One powerful application for peer-to-peer systems is in the field of crypto analysis.

Back in 1992 a team of four people started to work on a method to crack a message that is encrypted using RSA with a key length of 129 bits. These people were Derek Atkins, a student from MIT, Michael Graff, a student at Iowa State University, Paul Leyland at Oxford University and Arjen Lenstra, the renowned mathematical expert at Bellcore.

They realized that they needed help in order to have enough computing power to crack the code. To solve this problem, they called on volunteers to run a piece of software on their PC which works on part of the crack, and feeds the results to a central server for further analysis. More than 1600 machines from all continents except Antarctica worked on the problem. The code was cracked after 7 months – revolutionary at the time!

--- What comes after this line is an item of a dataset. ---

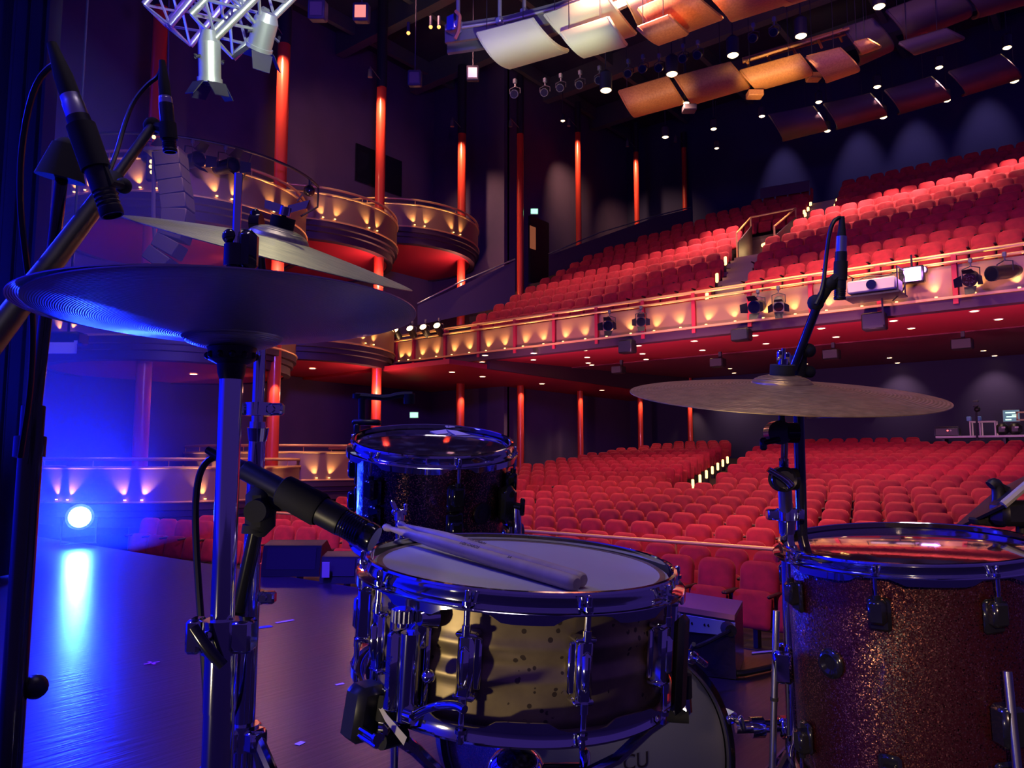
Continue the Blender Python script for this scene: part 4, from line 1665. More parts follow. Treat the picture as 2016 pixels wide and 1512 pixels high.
# pale card hanging in the dark at stage left
p = P(121, 685, 7.2)
t = thing('gel_card', 'pale blank card clipped to a dark lantern at stage left', 'card', p)
m = MB()
ax3 = (RT, FW0, WZ)
m.box(p, (.285, .006, .105), ax3)
m.box(p + RT * .13 + WZ * .055, (.03, .006, .03), ax3)
part(t, 'card', m, K['paper'])
m = MB()
m.box(p + WZ * .10 + FW0 * .1, (.30, .2, .12), ax3, bev=.02)
m.cyl(p + WZ * .15 + FW0 * .1, p + WZ * 6.5 + FW0 * .1, .012, n=6)
part(t, 'lantern_body', m, K['black'])
# pink handrail arch by the left column
c = P(528, 855, 21)
t = thing('handrail_arch', 'pink lit curved handrail rising behind the cymbal stand pole', 'handrail', c - WZ * .9)
m = MB()
m.tube([c + RT * (.22 * math.cos(a)) + WZ * (.62 * math.sin(a)) for a in [x * .12 - 1.5 for x in range(26)]], .06, 10)
m.cyl(c - WZ * .6, c - WZ * .9, .05, n=10)
part(t, 'bent_tube', m, K['red'])

# ================================================================== THE DRUM KIT


def kit_frame(c, a, b):
    n = (WZ - FW0 * a + RT * b).normalized()
    x = (RT - n * RT.dot(n)).normalized()
    y = n.cross(x)
    return Mx(((x.x, y.x, n.x, c[0]), (x.y, y.y, n.y, c[1]), (x.z, y.z, n.z, c[2]), (0, 0, 0, 1)))


def face_angle(M):
    v = M.inverted() @ CAM
    return math.atan2(v.y, v.x)


def hit(M, px, py, z):
    """where the sight line of a picture point meets local plane z of M"""
    Mi = M.inverted()
    o, d = Mi @ CAM, Mi.to_3x3() @ ray(px, py)
    return o + d * ((z - o.z) / d.z)


def rad_frame(a):
    return V((math.cos(a), math.sin(a), 0)), V((-math.sin(a), math.cos(a), 0)), WZ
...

This concept has matured over the years and today can be found in services such as distributed.net. These services however, only use a small fraction of the PC’s available on the Internet….

Imagine the computing power if you bundle code-breaking software with each Kazaa download. The Kazaa client has already been downloaded more than 300 million times since it was launched. At any point in time there are approximately 3 million users on the Kazaa network. In other words there are 3 million PC’s that can be used for ‘real-time’ crypto analysis!

According to United Devices, if you assume that each PC on the Kazaa network is equipped with a 1 Ghz Intel Pentium 3 processor that is on average 50% utilized, the potential computing power of this network is 1500 Teraflops – equivalent to 17361 Sun Fire 15k Servers.

I am no cryptography expert but I think this amount of computing power is sufficient to take ‘a crack’ at some of the modern encryption technologies.